Former disgraced Republican President Richard Nixon’s “War On Drugs” legacy is alive and well in Lake County, Florida, where the local sheriff decided to produce an anti-drug video to strike fear in the hearts of local drug dealers.
In the video, Lake County Sheriff Peyton Grinnell stands in front of a podium while flanked by two armed and masked deputies. Three of the deputies even appear to be wearing sunglasses (presumably in an effort to look more menacing).
“To the dealers that are pushing this poison, I have a message for you: We’re coming for you,” he said. “As a matter of fact, our undercover agents have already bought heroin from many of you.

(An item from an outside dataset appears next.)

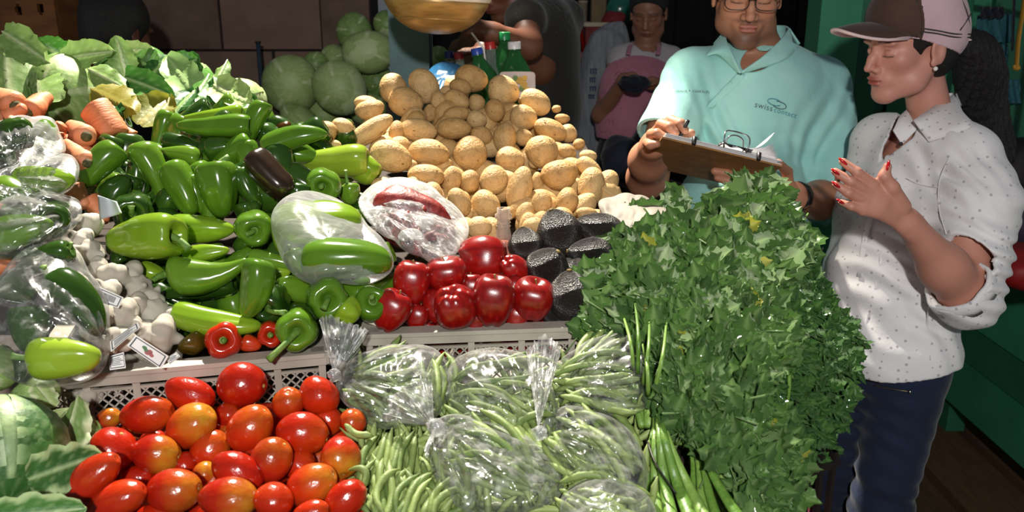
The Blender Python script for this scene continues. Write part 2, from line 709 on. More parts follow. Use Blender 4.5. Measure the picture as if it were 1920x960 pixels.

We are simply awaiting the arrest warrants to be finalized.”
It seemed like Grinnell was feeling especially Trump-like that day, as he went on to threaten the local drug dealers.
“Enjoy trying to sleep at night, wondering if tonight’s the night our SWAT team blows your front door off the hinges,” he said. “We are coming for you.”
Many have spoken out against the video, with one Facebook commenter saying that he was waiting for the sheriff to “saw off some dude’s head with a dull knife.”
Here’s the video.
While the message and imagery may be disturbing, the deeper concerns behind the “war on drugs” are downright terrifying.
Now here’s a REAL public service announcement.
The war on drugs, which Nixon started in 1968, was never about reducing drug use or eliminating illegal drug According to Nixon’s domestic policy chief John Ehrlichman, it was about punishing black people and anti-Vietnam war protesters.
“The Nixon campaign in 1968, and the Nixon White House after that, had two enemies: the antiwar left and black people,” former Nixon domestic policy chief John Ehrlichman told Harper’s writer Dan Baum.
“You understand what I’m saying? We knew we couldn’t make it illegal to be either against the war or black, but by getting the public to associate the hippies with marijuana and blacks with heroin. And then criminalizing both heavily, we could disrupt those communities,” Ehrlichman said. “We could arrest their leaders. raid their homes, break up their meetings, and vilify them night after night on the evening news. Did we know we were lying about the drugs? Of course we did.”
Today Nixon’s so-called “war on drugs” pours in billions of taxpayer dollars into the coffers of U.S. law enforcement agencies, who spend the money on things like military equipment, bonuses, and overtime pay.
Numerous corporations also benefit from the “war on drugs,” as offenders are arrested and put through the judicial process. Everything from phone companies (who price gouge inmates criminal rates to talk to loved ones) to corporations who use slav…err I mean cheap prison labor to produce goods at a fraction of the cost.
Meanwhile, law enforcement agencies focus on selective drug enforcement, going after users and dealers in primarily poor minority neighborhoods, while ignoring richer, whiter areas. White drug dealers in more affluent settings, like college campuses, are generally not profiled as much as minorities.
For them, the “War On Drugs” is a never ending trough that enables them to live out Rambo fantasies of blowing front doors off of hinges and arresting “bad guys.” They also make a tidy profit with immoral bonuses known as civil asset forfeiture laws which allow them to keep the money and property of individuals accused of selling drugs. In many cases, the accused doesn’t even have to be convicted of a crime to lose his or her stuff.
Yes, drug dealers are not generally good people. However, they’re not monsters either. In many cases, they are undereducated (in some cases drug addicted) people, from poor communities who have bleak career prospects who are supplying a product that people demand, and if they don’t supply it, someone else will.
Instead of focusing on locking more brown people up, what if the government decided to put those billions into drug rehabilitation and research into a cure for addiction?
Of course, that would mean that corporations and local law enforcement agencies lose out on billions of dollars, and we can’t have that now, can we?